Guayaquil-Quito Railway. During the late nineteenth century Ecuador sought to emulate the success of other nations that had used railroads to create commercial opportunities and to spread modernity. However, railroads are a technology poorly suited to Ecuador's rugged Andean topography. Under the initiative of President Gabriel García Moreno (1861–1865, 1869–1875), in the 1860s Ecuador began construction of a rail line from the port of Guayaquil to the mountain capital in Quito. Work went forward haltingly. The line, completed in 1908, proved an astonishing engineering feat, rising some 10,000 feet in but 50 miles, crossing the Chan Chan River some twenty-six times. The 281-mile line reduced travel time between the coast and the capital from two weeks to about twelve hours. Unfortunately, the railway proved as expensive to operate as it had been to build, and the enterprise almost never showed a profit. The high hopes for it proved unrealistic: The sierra remained economically isolated. Worse, servicing the foreign debt incurred in building the railroad became a bitterly contentious issue.

Ecuadorian railway workers, as was frequently the case elsewhere in Latin America, spearheaded the nation's small labor movement. In October 1922 the railwaymen of Durán (near Guayaquil) won a stunning victory over the U.S. company that operated the line. Support for the workers' position by President José Luis Tamayo (1920–1924) proved decisive.

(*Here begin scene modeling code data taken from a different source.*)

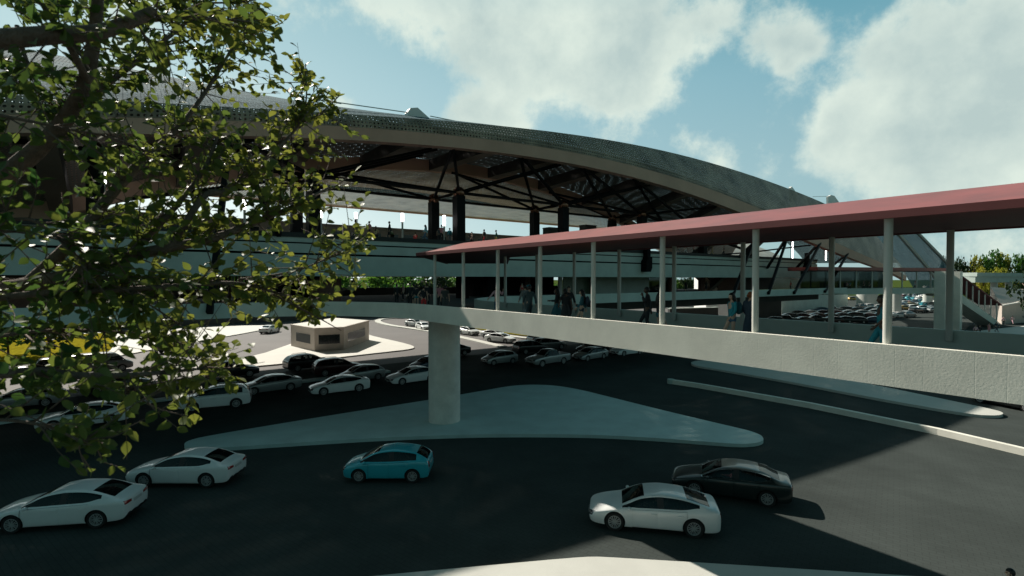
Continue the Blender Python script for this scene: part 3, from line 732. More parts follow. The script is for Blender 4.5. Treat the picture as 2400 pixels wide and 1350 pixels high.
# ================================================================ booth on the sunlit island
def booth():
    hz = 2.9
    B = [at(682, 813), at(737, 826), at(806, 822), at(865, 799)]
    bk = B[3] + (B[0] - B[1]) * 1.15 + (B[0] - B[3]) * .12
    P = [(p.x, p.y) for p in B] + [(bk.x, bk.y)]
    o = thing('booth', 'small flat roofed beige booth with wide windows on the sunlit island', 'booth', (*P[1], .15))
    b = MB(); b.prism(P, .1, hz); part('wall', b, M['booth'], o)
    c = Vector((sum(p[0] for p in P) / 5, sum(p[1] for p in P) / 5, 0))
    for s_, z0, z1, nm, m in ((1.012, hz, hz + .22, 'parapet', M['booth']), (.965, hz + .222, hz + .235, 'roof', M['plaza'])):
        b = MB(); b.prism([tuple((Vector((*p, 0)) - c) * s_ + c)[:2] for p in P], z0, z1); part(nm, b, m, o)
    for i, (t0, t1, m) in enumerate(((.24, .84, M['win']), (.14, .86, M['darkwin']), (.14, .82, M['darkwin']))):
        a, q = Vector((*P[i], 0)), Vector((*P[i + 1], 0)); n = Vector(((q - a).y, -(q - a).x, 0)).normalized()
        if n.dot(c - a) > 0: n = -n
        p0, p1 = a.lerp(q, t0), a.lerp(q, t1); b = MB()
        b.prism([p0 + n * .015, p1 + n * .015, p1 - n * .1, p0 - n * .1], 1.0, 2.2); w_ = part('window', b, m, o)
        b = MB()
        for (f0, f1, z0, z1) in ((t0 - .012, t1 + .012, 2.2, 2.28), (t0 - .012, t1 + .012, .92, 1.0)):
            e0, e1 = a.lerp(q, f0), a.lerp(q, f1); b.prism([e0 + n * .05, e1 + n * .05, e1 - n * .05, e0 - n * .05], z0, z1)
        me = b.mesh('frame', M['booth']); me.transform(Matrix.Translation(-wloc(w_))); link('frame', me, w_)
booth()

# ================================================================ behind: retaining wall, far structures
o = thing('retaining_wall', 'long dark retaining wall closing the far side of the sunlit forecourt', 'wall', W(0, 121, 0))
b = MB(); b.box(-190, 64, 121, 122.5, 0, 5.6); part('wall', b, M['conc_dark'], o)
b = MB(); b.box(-190, 64, 120.9, 122.6, 5.6, 5.75); part('coping', b, M['conc_shade'], o)

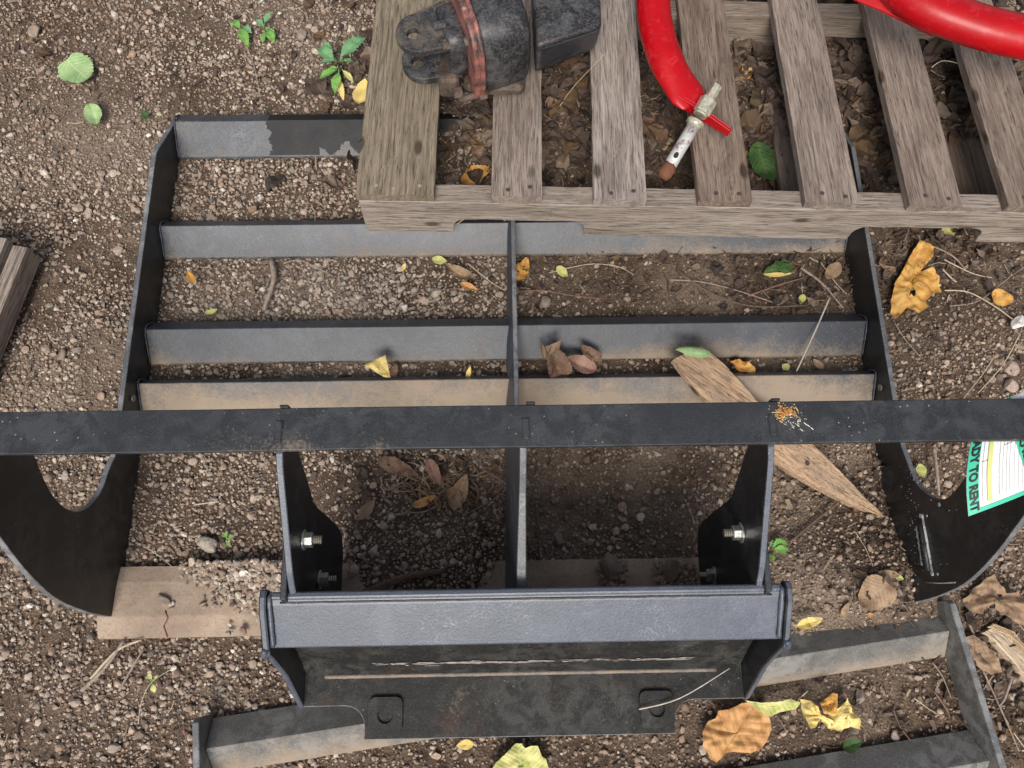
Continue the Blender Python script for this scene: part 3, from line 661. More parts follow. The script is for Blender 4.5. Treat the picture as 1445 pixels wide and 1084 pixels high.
# ------------------------------------------------------------------ splintered board under the top bar
def splinter(name, pts_l, pts_r, zc, T, mat, label, cat):
    """left/right outline in world xy"""
    n = 26
    def res(pts):
        s = [Vector((p.x, p.y, p.z)) for p in pts]; L_ = [0]
        for i in range(1, len(s)): L_.append(L_[-1] + (s[i] - s[i - 1]).length)
        o_ = []
        for k in range(n + 1):
            t_ = L_[-1] * k / n; i = next(j for j in range(1, len(s)) if L_[j] >= t_ - 1e-9); f = (t_ - L_[i - 1]) / max(1e-9, L_[i] - L_[i - 1]); o_.append(s[i - 1].lerp(s[i], f))
        return o_
    A, B = res(pts_l), res(pts_r); org = A[0].copy(); dv = (A[-1] - A[0]).normalized(); ang_ = math.atan2(-dv.x, dv.y)
    Rz = Matrix.Rotation(-ang_, 3, 'Z'); V = []; m = 9; Fc = []
    for k in range(n + 1):
        for i in range(m + 1):
            p = A[k].lerp(B[k], i / m); j = .0016 * mn.noise((k * .9, i * .0, 3 + (i > m / 2) * 5)) if i in (0, m) else 0
            q = Rz @ (p - org); V.append((q.x + j, q.y, q.z + .0018 * mn.noise((i * 1.3, k * .25, 9)) - (.003 if i in (0,) else 0)))
    n0 = len(V)
    for k in range(n + 1):
        for i in (0, m): a = V[k * (m + 1) + i]; V.append((a[0] + (.002 if i == 0 else -.002), a[1], a[2] - T))
    Fc = [(k * (m + 1) + i, k * (m + 1) + i + 1, (k + 1) * (m + 1) + i + 1, (k + 1) * (m + 1) + i) for k in range(n) for i in range(m)]
    for k in range(n):
        Fc += [(k * (m + 1), (k + 1) * (m + 1), n0 + 2 * k + 2, n0 + 2 * k), (k * (m + 1) + m, n0 + 2 * k + 1, n0 + 2 * k + 3, (k + 1) * (m + 1) + m), (n0 + 2 * k, n0 + 2 * k + 2, n0 + 2 * k + 3, n0 + 2 * k + 1)]
    Fc.append(tuple(range(m + 1)) + (n0 + 1, n0)); Fc.append(tuple(range(n * (m + 1), (n + 1) * (m + 1)))[::-1] + (n0 + 2 * n, n0 + 2 * n + 1))
    o = fixn(mk(name, V, Fc, mat, None, loc=org)); o.rotation_euler = (0, 0, ang_); tag(o, label, cat); return o
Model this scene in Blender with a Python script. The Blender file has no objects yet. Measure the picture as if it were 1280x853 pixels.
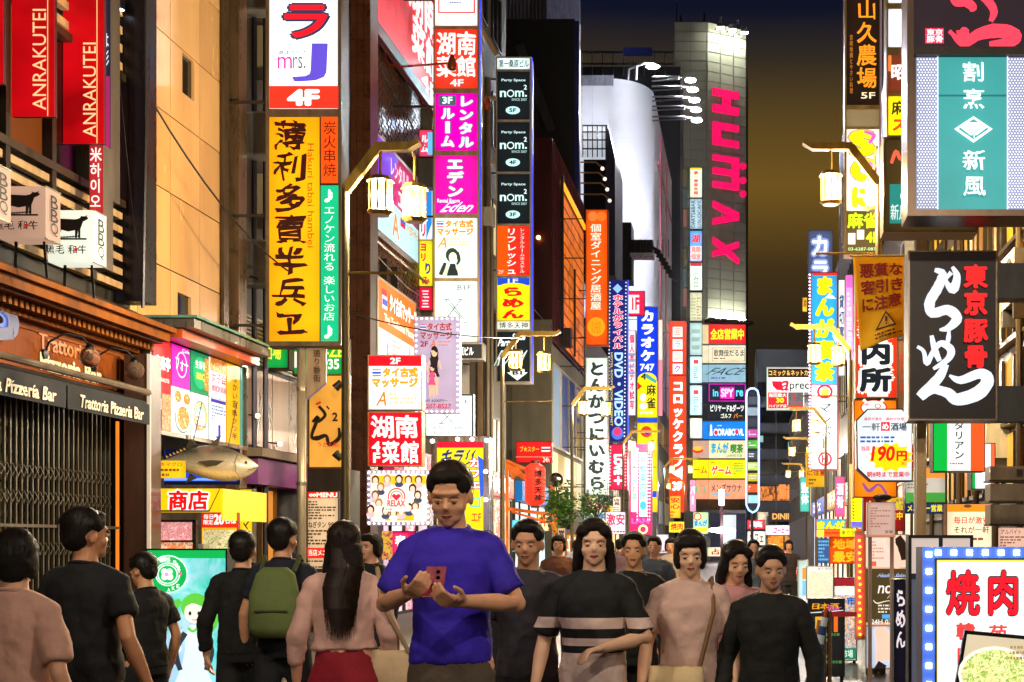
import bpy, bmesh, math, random
from mathutils import Vector, Matrix, noise
random.seed(7)
R = math.radians
SC = bpy.context.scene
COL = SC.collection
# ------------------------------------------------ camera, world, exposure
F, VX, VY, CZ = 1700.0, 930.0, 680.0, 1.5      # focal length (px of the 1280 frame), street vanishing point, eye height
cam_d = bpy.data.cameras.new('camera'); cam = bpy.data.objects.new('camera', cam_d); COL.objects.link(cam)
cam.location = (0, 0, CZ); cam.rotation_euler = (R(90), 0, 0)
cam_d.sensor_width = 36; cam_d.lens = 36 * F / 1280
cam_d.shift_x = (640 - VX) / 1280; cam_d.shift_y = (VY - 426.5) / 1280
cam_d.clip_start = 0.05; cam_d.clip_end = 2000
SC.camera = cam
W = bpy.data.worlds.new('World'); SC.world = W; W.use_nodes = True
bgn = W.node_tree.nodes['Background']
wn = W.node_tree; wt = wn.nodes.new('ShaderNodeTexCoord'); ws = wn.nodes.new('ShaderNodeSeparateXYZ'); wn.links.new(wt.outputs['Generated'], ws.inputs[0])
wr = wn.nodes.new('ShaderNodeValToRGB'); wn.links.new(ws.outputs['Z'], wr.inputs[0]); we = wr.color_ramp.elements      # navy night; amber band painted in for the near right lamp's glow
for i, (p_, c_) in enumerate(((0, (.014, .010, .006)), (.15, (.020, .014, .007)), (.20, (.050, .029, .009)), (.255, (.145, .080, .013)), (.30, (.085, .050, .013)), (.335, (.030, .022, .014)), (.365, (.0045, .0060, .017)), (1, (.0022, .0035, .014)))):
    x_ = we[i] if i < 2 else we.new(p_)
    x_.position = p_; x_.color = (*c_, 1)
wn.links.new(wr.outputs[0], bgn.inputs[0]); bgn.inputs[1].default_value = 1.0
SC.view_settings.view_transform = 'Standard'; SC.view_settings.look = 'None'
SC.view_settings.exposure = 0.15; SC.view_settings.gamma = 1
try: SC.view_settings.use_curve_mapping = False
except Exception: pass
SC.render.engine = 'CYCLES'
cy = SC.cycles
cy.use_denoising = True
cy.max_bounces = 4; cy.diffuse_bounces = 2; cy.glossy_bounces = 3; cy.transmission_bounces = 3; cy.transparent_max_bounces = 6
cy.caustics_reflective = False; cy.caustics_refractive = False
cy.sample_clamp_indirect = 3.0
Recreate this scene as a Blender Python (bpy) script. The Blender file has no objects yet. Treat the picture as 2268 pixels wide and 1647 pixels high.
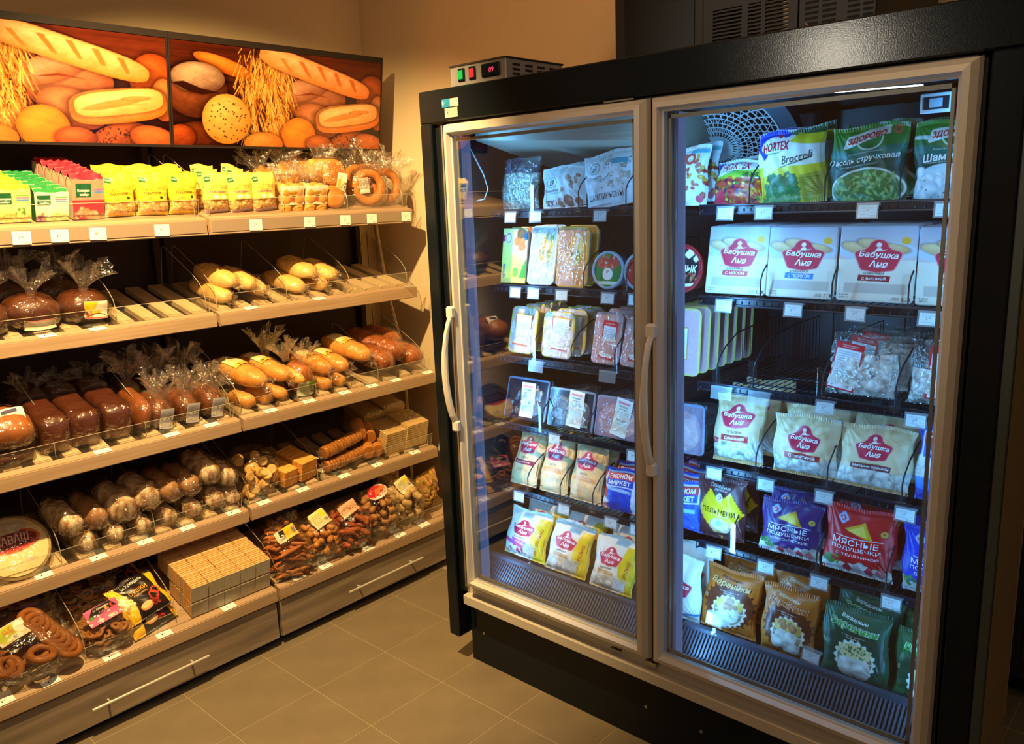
import bpy, bmesh, math, random
import numpy as np
from mathutils import Vector, Matrix

SC = bpy.context.scene
COL = SC.collection
PI = math.pi
rad = math.radians
rng = random.Random(7)

# ------------------------------------------------------------------ camera
yaw, pitch, roll, FPX, CH = 0.8274, -0.2104, -0.0387, 1801.57, 1.7548
cam = bpy.data.cameras.new('camera')
camo = bpy.data.objects.new('camera', cam)
COL.objects.link(camo)
fwd = Vector((math.sin(yaw) * math.cos(pitch), math.cos(yaw) * math.cos(pitch), math.sin(pitch)))
r0 = Vector((math.cos(yaw), -math.sin(yaw), 0))
u0 = r0.cross(fwd)
Rv = r0 * math.cos(roll) + u0 * math.sin(roll)
Uv = u0 * math.cos(roll) - r0 * math.sin(roll)
M = Matrix((Rv, Uv, -fwd)).transposed().to_4x4()
M.translation = Vector((0, 0, CH))
camo.matrix_world = M
cam.sensor_fit = 'HORIZONTAL'
cam.sensor_width = 36
cam.lens = FPX / 2268 * 36
cam.clip_start = 0.05
SC.camera = camo

# ------------------------------------------------------------------ world, lights, exposure
SC.view_settings.view_transform = 'Standard'
SC.view_settings.look = 'None'
SC.view_settings.gamma = 1
SC.view_settings.exposure = 0
SC.view_settings.use_curve_mapping = False
SC.cycles.transparent_max_bounces = 24
SC.cycles.max_bounces = 8
W = bpy.data.worlds.new('world')
SC.world = W
W.use_nodes = True
W.node_tree.nodes['Background'].inputs[0].default_value = (0.05, 0.035, 0.02, 1)
W.node_tree.nodes['Background'].inputs[1].default_value = 0.3
WARM = (1.0, 0.665, 0.27)


def spot(name, loc, to, power, ang, blend, size, col):
    l = bpy.data.lights.new(name, 'SPOT')
    l.energy = power
    l.spot_size = rad(ang)
    l.spot_blend = blend
    l.shadow_soft_size = size
    l.color = col
    o = bpy.data.objects.new(name, l)
    COL.objects.link(o)
    o.location = loc
    o.rotation_euler = (Vector(to) - Vector(loc)).to_track_quat('-Z', 'Y').to_euler()
    return o


def area(name, loc, to, power, sx, sy, col, up='Y'):
    l = bpy.data.lights.new(name, 'AREA')
    l.energy = power
    l.shape = 'RECTANGLE'
    l.size, l.size_y = sx, sy
    l.color = col
    o = bpy.data.objects.new(name, l)
    COL.objects.link(o)
    o.location = loc
    o.rotation_euler = (Vector(to) - Vector(loc)).to_track_quat('-Z', up).to_euler()
    return o


# shop spotlights above the bakery shelves, the shop's dim general light, LED tubes of the freezer
SPOT1 = spot('spot_bakery', (0.85, 1.98, 2.92), (1.36, 2.51, 1.97), 560, 86, 0.55, 0.03, WARM)
FILL = area('ceiling_fill', (0.3, 0.4, 3.15), (0.3, 0.4, 0), 22, 2.4, 2.4, (1.0, 0.66, 0.36))
WASH = spot('spot_wall', (1.5, 0.9, 3.15), (2.76, 1.7, 2.75), 34, 110, .9, .1, (1.0, .58, .30))
LINE = area('linear_lamp', (-2.9, 2.3, 2.47), (1.94, .66, 1.96), 1.6, 0.62, 0.012, (1.0, 0.93, 0.8))
SPOT3 = spot('spot_shop', (-2.9, 2.64, 2.75), (1.94, .756, 2.05), 130, 20, .6, .035, (1.0, .9, .72))
FILL2 = area('ceiling_fill', (-1.6, -0.9, 3.15), (0.6, 0.6, 0.8), 11, 1.4, 0.8, (1.0, 0.86, 0.68))  # neutral fill added from the camera side to lighten the door frames
LEDC = (0.15, 0.50, 1.0)
for (x, y, z, tx, ty, p) in ((2.004, 1.98, 1.17, 2.6, 1.55, 8.5), (1.995, 1.285, 1.17, 2.6, 1.7, 6), (2.004, 1.155, 1.17, 2.6, 0.7, 10), (1.995, 0.48, 1.17, 2.6, 0.95, 6)):
    area('freezer_led', (x, y, z), (tx, ty, z), p, 0.02, 1.6, LEDC, 'Y')

# ------------------------------------------------------------------ helpers


def C(h):
    h = h.lstrip('#')
    if len(h) == 3:
        h = ''.join(c * 2 for c in h)
    v = [int(h[i:i + 2], 16) / 255 for i in (0, 2, 4)]
    return tuple(((c + 0.055) / 1.055) ** 2.4 if c > 0.04045 else c / 12.92 for c in v)


MATS = {}


def mat(name, col=(0.5, 0.5, 0.5), rough=0.5, metal=0.0, spec=0.5, vcol=False, noise=None, bump=None, emit=None, coat=0.0, alpha=None, tint=None):
    """noise=(scale, amount) darkens colour; bump=(scale, strength, distance)"""
    if name in MATS:
        return MATS[name]
    m = bpy.data.materials.new(name)
    m.use_nodes = True
    nt = m.node_tree
    b = nt.nodes['Principled BSDF']
    b.inputs['Roughness'].default_value = rough
    b.inputs['Metallic'].default_value = metal
    b.inputs['Specular IOR Level'].default_value = spec
    b.inputs['Coat Weight'].default_value = coat
    b.inputs['Coat Roughness'].default_value = 0.12
    if isinstance(col, str):
        col = C(col)
    src = None
    if vcol:
        a = nt.nodes.new('ShaderNodeAttribute')
        a.attribute_name = 'Col'
        src = a.outputs['Color']
    else:
        b.inputs['Base Color'].default_value = (*col, 1)
    if noise:
        tc = nt.nodes.new('ShaderNodeTexCoord')
        n = nt.nodes.new('ShaderNodeTexNoise')
        n.inputs['Scale'].default_value = noise[0]
        n.inputs['Detail'].default_value = 6
        nt.links.new(tc.outputs['Object'], n.inputs['Vector'])
        r = nt.nodes.new('ShaderNodeMapRange')
        r.inputs[1].default_value = 0.3
        r.inputs[2].default_value = 0.7
        r.inputs[3].default_value = 1 - noise[1]
        r.inputs[4].default_value = 1 + noise[1] * 0.4
        nt.links.new(n.outputs[0], r.inputs[0])
        mx = nt.nodes.new('ShaderNodeVectorMath')
        mx.operation = 'SCALE'
        if src:
            nt.links.new(src, mx.inputs[0])
        else:
            mx.inputs[0].default_value = col
        nt.links.new(r.outputs[0], mx.inputs['Scale'])
        src = mx.outputs[0]
    if src:
        nt.links.new(src, b.inputs['Base Color'])
    if bump:
        tc = nt.nodes.new('ShaderNodeTexCoord')
        n = nt.nodes.new('ShaderNodeTexNoise')
        n.inputs['Scale'].default_value = bump[0]
        n.inputs['Detail'].default_value = 4
        nt.links.new(tc.outputs['Object'], n.inputs['Vector'])
        bp = nt.nodes.new('ShaderNodeBump')
        bp.inputs['Strength'].default_value = bump[1]
        bp.inputs['Distance'].default_value = bump[2]
        nt.links.new(n.outputs[0], bp.inputs['Height'])
        nt.links.new(bp.outputs[0], b.inputs['Normal'])
    if emit:
        b.inputs['Emission Color'].default_value = (*(C(emit[0]) if isinstance(emit[0], str) else emit[0]), 1)
        b.inputs['Emission Strength'].default_value = emit[1]
    MATS[name] = m
    return m


def film(name, tint=(1, 1, 1), fac=0.10, rough=0.08, bump=None, f0=0.04, haze=0.0):
    """clear sheet: see-through with a glossy skin"""
    if name in MATS:
        return MATS[name]
    m = bpy.data.materials.new(name)
    m.use_nodes = True
    nt = m.node_tree
    nt.nodes.clear()
    out = nt.nodes.new('ShaderNodeOutputMaterial')
    tr = nt.nodes.new('ShaderNodeBsdfTransparent')
    tr.inputs[0].default_value = (*tint, 1)
    gl = nt.nodes.new('ShaderNodeBsdfGlossy')
    gl.inputs['Roughness'].default_value = rough
    gl.inputs['Color'].default_value = (1, 1, 1, 1)
    fr = nt.nodes.new('ShaderNodeLayerWeight')
    fr.inputs['Blend'].default_value = 0.25
    mr = nt.nodes.new('ShaderNodeMapRange')
    mr.inputs[3].default_value = f0
    mr.inputs[4].default_value = fac + f0
    nt.links.new(fr.outputs['Facing'], mr.inputs[0])
    mx = nt.nodes.new('ShaderNodeMixShader')
    nt.links.new(mr.outputs[0], mx.inputs[0])
    nt.links.new(tr.outputs[0], mx.inputs[1])
    nt.links.new(gl.outputs[0], mx.inputs[2])
    last = mx.outputs[0]
    if haze:
        df = nt.nodes.new('ShaderNodeBsdfDiffuse')
        df.inputs[0].default_value = (0.85, 0.85, 0.85, 1)
        m2 = nt.nodes.new('ShaderNodeMixShader')
        m2.inputs[0].default_value = haze
        nt.links.new(last, m2.inputs[1])
        nt.links.new(df.outputs[0], m2.inputs[2])
        last = m2.outputs[0]
    nt.links.new(last, out.inputs[0])
    if bump:
        tc = nt.nodes.new('ShaderNodeTexCoord')
        n = nt.nodes.new('ShaderNodeTexVoronoi' if bump[3:] else 'ShaderNodeTexNoise')
        n.inputs['Scale'].default_value = bump[0]
        nt.links.new(tc.outputs['Object'], n.inputs['Vector'])
        bp = nt.nodes.new('ShaderNodeBump')
        bp.inputs['Strength'].default_value = bump[1]
        bp.inputs['Distance'].default_value = bump[2]
        nt.links.new(n.outputs[0], bp.inputs['Height'])
        nt.links.new(bp.outputs[0], gl.inputs['Normal'])
        nt.links.new(bp.outputs[0], fr.inputs['Normal'])
    MATS[name] = m
    return m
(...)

Guayaquil workers soon followed the railwaymen's lead, launching a general strike in November 1922. This popular movement, however, was not successful, ending in a government massacre of the strikers.

See alsoAlfaro Delgado, José Eloy .

BIBLIOGRAPHY

Dawn Ann Wiles, "Land Transportation Within Ecuador, 1822–1954" (Ph.D. diss., Louisiana State University, 1971), provides extended treatment of this topic. On financing, see the enormously valuable study by Linda Alexander Rodríguez, The Search for Public Policy: Regional Politics and Government Finances in Ecuador, 1830–1940 (1985). On the labor movement, see Richard Lee Milk, "Growth and Development of Ecuador's Worker Organizations, 1895–1944" (Ph.D. diss., Indiana University, 1977). On events in 1922, see Ronn F. Pineo, "Reinterpreting Labor Militancy: The Collapse of the Cacao Economy and the General Strike of 1922 in Guayaquil, Ecuador," in Hispanic American Historical Review 68, no. 4 (1988): 707-736.

Additional Bibliography

Brainard, Elizabeth Harman, and Katharine Robinson Brainard. Railroad in the Sky: The Guayaquil and Quito Railway in Ecuador, 1897–1925. Marion, MA: Atlantis LTD. Partnership, 2003.

Clark, A. Kim. The Redemptive Work: Railway and Nation in Ecuador, 1895–1930. Wilmington, DE: SR Books, 1998.

Maldonado Obregón, Alfredo. Memorias del Ferrocarril del Sur y los hombres que lo realizaron, 1866–1958. Quito, Ecuador: Talleres Gráficas de la Empresa de Ferrocarriles del Estado, 1977.